Hayatta en zor olan şey, kendini anlatmak olsa gerek.
En azından, benim için.
Kendimi tanıtmaya geç kalmış olsam da, geç olsun güç olmasın diyerek, deneyeceğim.
Ben, Damla.
Aslen İzmirliyim ama, babamın işi gereği İstanbula taşındık ve kendimi bildim bileli istanbulda yaşamıma devam ediyorum.
Doğuş'ta ilköğretim ve lise eğitimimi bitirdikten sonra; Marmara üniversitesin de, ekonometri bölümünden mezun oldum.
Lakin, maneviyet benim için en önemli etken olduğu için, hiçbir zaman parayla işim olmadığı için, mezun olduğum bölümüm de çalışmadım.
Kendimi bildim bileli, benim yaşımdakiler dışarıda gezerken, bünyevi heyecanlar ile avunurlarken, ben, maneviyatı - tasavvufu araştırıp durdum.
Kendime, hep şu soruyu sordum; ''Ben kimim?'' bu sorunun peşinden yıllarca gittim.

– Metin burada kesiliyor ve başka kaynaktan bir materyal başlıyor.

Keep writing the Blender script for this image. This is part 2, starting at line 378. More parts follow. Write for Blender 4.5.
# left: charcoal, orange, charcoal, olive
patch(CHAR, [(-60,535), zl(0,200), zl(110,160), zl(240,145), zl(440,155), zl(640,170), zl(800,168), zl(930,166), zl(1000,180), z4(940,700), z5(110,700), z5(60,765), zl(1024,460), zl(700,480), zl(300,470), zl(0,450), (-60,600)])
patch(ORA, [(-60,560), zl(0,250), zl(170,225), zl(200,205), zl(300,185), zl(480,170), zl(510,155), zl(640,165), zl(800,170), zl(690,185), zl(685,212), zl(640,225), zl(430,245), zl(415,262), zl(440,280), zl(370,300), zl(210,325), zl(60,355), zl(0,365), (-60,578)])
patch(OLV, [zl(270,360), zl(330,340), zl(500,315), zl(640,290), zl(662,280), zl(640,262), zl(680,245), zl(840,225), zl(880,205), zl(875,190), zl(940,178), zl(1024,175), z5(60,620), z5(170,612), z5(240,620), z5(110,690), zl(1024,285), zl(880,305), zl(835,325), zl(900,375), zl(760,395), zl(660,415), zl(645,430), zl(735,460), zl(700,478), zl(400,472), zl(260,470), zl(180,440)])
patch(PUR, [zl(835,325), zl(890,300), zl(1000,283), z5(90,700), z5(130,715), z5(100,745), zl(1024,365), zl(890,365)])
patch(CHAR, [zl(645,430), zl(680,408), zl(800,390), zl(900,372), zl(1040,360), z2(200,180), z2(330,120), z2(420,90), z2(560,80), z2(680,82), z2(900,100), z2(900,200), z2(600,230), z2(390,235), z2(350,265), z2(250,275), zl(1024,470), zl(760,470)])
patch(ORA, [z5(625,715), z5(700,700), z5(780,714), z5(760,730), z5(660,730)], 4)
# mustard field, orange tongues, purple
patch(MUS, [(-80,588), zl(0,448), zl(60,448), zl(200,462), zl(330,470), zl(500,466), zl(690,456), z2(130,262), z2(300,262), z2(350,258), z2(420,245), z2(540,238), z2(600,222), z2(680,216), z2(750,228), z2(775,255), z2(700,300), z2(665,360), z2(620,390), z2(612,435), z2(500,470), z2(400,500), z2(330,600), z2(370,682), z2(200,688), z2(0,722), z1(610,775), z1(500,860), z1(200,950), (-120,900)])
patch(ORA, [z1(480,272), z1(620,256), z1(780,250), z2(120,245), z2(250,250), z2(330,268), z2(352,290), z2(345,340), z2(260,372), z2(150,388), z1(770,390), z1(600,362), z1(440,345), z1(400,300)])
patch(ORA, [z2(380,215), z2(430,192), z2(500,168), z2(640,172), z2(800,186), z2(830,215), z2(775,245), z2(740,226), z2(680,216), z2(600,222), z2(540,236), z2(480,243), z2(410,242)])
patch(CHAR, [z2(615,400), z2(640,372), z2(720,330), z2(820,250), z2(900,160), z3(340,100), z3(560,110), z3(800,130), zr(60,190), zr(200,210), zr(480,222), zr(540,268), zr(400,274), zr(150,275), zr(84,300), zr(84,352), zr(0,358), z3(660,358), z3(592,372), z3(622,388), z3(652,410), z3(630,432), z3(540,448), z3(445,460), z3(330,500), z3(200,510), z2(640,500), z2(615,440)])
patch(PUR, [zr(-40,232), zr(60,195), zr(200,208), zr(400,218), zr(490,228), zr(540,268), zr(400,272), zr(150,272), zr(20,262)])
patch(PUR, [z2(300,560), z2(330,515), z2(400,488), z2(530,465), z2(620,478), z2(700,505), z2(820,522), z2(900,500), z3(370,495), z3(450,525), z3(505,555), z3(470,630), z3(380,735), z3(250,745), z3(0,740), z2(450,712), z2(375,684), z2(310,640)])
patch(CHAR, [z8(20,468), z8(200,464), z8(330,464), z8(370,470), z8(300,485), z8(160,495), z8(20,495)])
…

Öyle ki, kim olduğumu öğrenmiştim artık.
İkinci sorum ise kendime şu oldu; ''Allah'ım, sen neredesin.''
Yıllarca bizi hep kandırdılar, Allah gökyüzünde diye.
Tüm alemlerin yaratıcısı, yüce Allah, neden boş semalarda olsun ki.
Çok uzun yıllardan sonra, bu cevabı Yunus Emre'nin, o eşsiz ve güzel sözün de bulabildim;
''Bir ben vardır bende, benden içeri.''
İşte, cevap da bir içte daha, yani, bu sözün içinde idi.
''Bana, şah damarımdan yakındı.''
Her şey, bunların cevabını bulduktan sonra başladı.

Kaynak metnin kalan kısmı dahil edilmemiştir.